Como não há preocupação em elucidar as dinâmicas contraditórias que ao mesmo tempo diferenciam e unem a esfera nacional e regional, os autores igualam processos. Mais triste ainda, não é o desconhecimento histórico que leva os autores a firmarem o argumento torpe que fere a memória de tantos mortos em batalhas pela traição da oligarquia gaúcha e do império na conhecida chacina de Porongos. O recrutamento feito com a promessa de liberdade é algo menor no contexto do século XIX? A aceitação por parte dos escravizados diante da possibilidade real de libertação os diminui historicamente? A história ideal não existe senhores, ela é sempre complexa, contraditória e impõe escolhas que de modo algum estão previamente fadadas à vitórias ou derrotas.  Isso de modo algum é oposto às demais formas de resistência, como os quilombos e a fuga. Talvez os autores possam revisitar os escritos de Marx sobre a Guerra de Secessão dos Estados Unidos (1861-1865) e ler em boas palavras o que o velho alemão pensava dos escravizados que atenderam ao chamado de Abraham Lincoln para lutar na guerra. É provável que confundam uma sofisticada análise materialista da história com “preciosismo da denúncia”.

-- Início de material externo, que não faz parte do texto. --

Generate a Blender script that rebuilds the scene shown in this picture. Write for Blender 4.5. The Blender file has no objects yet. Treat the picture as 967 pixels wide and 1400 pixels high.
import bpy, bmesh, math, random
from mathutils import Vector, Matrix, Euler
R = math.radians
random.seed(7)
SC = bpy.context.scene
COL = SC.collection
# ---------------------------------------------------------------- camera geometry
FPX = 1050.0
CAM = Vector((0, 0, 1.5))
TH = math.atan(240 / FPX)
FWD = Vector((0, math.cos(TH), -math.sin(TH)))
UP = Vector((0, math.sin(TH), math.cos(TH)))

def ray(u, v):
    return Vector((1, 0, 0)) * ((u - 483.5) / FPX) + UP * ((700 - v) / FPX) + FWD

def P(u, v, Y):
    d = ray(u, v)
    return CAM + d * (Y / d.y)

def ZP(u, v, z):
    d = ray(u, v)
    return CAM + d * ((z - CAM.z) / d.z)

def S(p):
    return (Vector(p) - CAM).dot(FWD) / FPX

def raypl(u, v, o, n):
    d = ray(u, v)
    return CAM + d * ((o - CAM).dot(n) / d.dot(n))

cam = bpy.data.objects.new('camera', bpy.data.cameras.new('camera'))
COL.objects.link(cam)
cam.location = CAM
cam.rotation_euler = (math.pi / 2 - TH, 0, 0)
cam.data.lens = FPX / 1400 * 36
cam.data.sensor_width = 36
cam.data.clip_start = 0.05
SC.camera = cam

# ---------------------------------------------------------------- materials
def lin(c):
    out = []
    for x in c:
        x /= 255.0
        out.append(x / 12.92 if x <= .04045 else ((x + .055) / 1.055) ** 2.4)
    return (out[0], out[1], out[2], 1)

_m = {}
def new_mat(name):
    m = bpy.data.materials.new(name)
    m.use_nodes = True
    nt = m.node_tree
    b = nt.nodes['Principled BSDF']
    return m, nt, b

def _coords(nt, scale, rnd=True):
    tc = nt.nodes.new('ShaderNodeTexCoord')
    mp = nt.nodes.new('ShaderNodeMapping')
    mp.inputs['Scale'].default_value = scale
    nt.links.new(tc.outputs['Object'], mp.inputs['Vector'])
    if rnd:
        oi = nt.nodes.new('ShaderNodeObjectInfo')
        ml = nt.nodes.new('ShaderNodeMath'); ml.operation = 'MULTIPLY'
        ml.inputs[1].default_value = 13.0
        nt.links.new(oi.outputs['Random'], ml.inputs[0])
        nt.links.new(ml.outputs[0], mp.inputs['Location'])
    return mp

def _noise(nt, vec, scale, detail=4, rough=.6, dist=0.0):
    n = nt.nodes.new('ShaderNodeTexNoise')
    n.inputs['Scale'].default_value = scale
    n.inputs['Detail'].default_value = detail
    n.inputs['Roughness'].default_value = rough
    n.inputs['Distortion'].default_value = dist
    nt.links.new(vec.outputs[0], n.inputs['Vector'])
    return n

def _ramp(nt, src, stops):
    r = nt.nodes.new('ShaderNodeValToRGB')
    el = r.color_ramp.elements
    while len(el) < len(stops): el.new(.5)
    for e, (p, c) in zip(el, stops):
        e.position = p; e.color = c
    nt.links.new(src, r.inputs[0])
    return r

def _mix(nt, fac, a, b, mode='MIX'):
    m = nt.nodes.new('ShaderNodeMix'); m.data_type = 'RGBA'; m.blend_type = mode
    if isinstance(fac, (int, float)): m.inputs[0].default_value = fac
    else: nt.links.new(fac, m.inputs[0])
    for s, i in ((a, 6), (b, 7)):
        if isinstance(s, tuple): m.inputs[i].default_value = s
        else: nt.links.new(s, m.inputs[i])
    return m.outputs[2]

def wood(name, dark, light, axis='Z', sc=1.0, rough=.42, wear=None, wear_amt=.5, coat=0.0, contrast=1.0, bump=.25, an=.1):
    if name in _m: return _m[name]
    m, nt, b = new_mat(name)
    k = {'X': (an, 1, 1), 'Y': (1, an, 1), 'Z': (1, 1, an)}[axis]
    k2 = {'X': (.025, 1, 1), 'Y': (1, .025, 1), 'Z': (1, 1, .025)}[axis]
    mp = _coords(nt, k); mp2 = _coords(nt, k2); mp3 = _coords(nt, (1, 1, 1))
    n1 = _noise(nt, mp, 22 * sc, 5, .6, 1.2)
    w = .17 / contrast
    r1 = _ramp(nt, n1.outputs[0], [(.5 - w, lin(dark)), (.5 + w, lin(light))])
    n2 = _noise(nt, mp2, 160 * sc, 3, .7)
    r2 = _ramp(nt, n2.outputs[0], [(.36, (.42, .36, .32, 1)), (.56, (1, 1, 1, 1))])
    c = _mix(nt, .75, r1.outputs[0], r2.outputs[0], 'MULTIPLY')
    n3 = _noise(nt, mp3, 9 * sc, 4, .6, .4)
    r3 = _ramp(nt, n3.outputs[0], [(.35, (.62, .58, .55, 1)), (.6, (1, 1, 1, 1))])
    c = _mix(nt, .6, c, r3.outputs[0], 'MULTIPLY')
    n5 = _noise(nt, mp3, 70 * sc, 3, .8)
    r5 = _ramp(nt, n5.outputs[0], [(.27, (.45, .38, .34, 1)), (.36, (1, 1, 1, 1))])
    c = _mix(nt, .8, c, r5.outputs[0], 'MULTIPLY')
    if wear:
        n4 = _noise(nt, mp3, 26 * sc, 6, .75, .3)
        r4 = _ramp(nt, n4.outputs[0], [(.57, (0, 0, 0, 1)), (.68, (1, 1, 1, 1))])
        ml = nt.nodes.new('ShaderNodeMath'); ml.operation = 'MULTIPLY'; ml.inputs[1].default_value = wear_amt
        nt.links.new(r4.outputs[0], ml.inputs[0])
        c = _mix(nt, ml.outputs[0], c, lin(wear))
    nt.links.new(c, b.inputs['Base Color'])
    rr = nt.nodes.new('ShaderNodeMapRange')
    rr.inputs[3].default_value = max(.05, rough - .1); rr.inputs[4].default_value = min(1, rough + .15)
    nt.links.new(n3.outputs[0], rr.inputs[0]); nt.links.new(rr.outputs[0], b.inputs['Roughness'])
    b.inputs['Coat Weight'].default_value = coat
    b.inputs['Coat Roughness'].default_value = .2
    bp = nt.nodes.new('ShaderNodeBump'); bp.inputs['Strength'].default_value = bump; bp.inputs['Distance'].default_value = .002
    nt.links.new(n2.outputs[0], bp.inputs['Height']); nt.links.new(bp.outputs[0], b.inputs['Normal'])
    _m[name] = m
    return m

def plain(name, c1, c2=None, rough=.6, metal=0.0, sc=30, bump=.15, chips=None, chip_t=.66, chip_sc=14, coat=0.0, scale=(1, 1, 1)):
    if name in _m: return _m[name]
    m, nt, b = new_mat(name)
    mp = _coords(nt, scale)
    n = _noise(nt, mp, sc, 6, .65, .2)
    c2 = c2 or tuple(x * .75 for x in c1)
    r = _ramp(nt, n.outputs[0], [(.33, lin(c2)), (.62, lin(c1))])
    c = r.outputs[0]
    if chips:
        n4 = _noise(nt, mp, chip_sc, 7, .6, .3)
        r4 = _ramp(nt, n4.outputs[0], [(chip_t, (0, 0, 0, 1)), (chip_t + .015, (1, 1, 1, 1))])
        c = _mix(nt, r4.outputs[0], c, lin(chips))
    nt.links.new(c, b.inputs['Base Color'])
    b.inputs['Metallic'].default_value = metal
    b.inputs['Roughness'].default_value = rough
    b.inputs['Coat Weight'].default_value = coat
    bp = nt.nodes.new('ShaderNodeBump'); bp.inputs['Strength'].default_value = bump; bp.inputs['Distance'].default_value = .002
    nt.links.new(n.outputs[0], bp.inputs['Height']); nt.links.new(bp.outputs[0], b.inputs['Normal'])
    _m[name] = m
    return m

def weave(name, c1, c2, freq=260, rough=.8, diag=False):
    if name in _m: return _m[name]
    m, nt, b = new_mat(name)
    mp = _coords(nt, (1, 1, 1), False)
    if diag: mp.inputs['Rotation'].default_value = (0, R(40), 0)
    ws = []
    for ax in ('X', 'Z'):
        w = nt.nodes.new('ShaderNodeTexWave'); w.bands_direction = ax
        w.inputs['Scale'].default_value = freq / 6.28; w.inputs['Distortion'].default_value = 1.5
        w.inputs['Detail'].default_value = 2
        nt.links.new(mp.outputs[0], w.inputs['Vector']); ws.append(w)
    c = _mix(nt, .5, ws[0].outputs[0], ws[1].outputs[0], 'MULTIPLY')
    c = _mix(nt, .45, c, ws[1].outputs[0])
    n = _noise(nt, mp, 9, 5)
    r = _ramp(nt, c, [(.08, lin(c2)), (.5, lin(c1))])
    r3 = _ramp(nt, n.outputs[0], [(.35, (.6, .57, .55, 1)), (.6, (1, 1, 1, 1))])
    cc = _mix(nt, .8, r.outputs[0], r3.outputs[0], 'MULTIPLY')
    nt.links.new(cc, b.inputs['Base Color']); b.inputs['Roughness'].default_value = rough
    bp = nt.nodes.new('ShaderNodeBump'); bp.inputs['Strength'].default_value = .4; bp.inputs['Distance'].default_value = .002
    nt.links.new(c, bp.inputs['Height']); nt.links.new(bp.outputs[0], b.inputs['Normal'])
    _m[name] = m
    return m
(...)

A justeza da ação da bancada diante do hino não está contida nela mesma, seriam incontáveis as vezes em que muitos não se levantaram para entoar hinos ao longo da história. A justeza está em que este ato joga luz e é uma continuidade da luta e da memória dos homens e mulheres que eram fortes, aguerridos, bravos e com virtudes que não viviam na Grécia ou Roma antiga, elas e eles constituíam a força de trabalho de uma província do Brasil escravocrata do séc. XIX.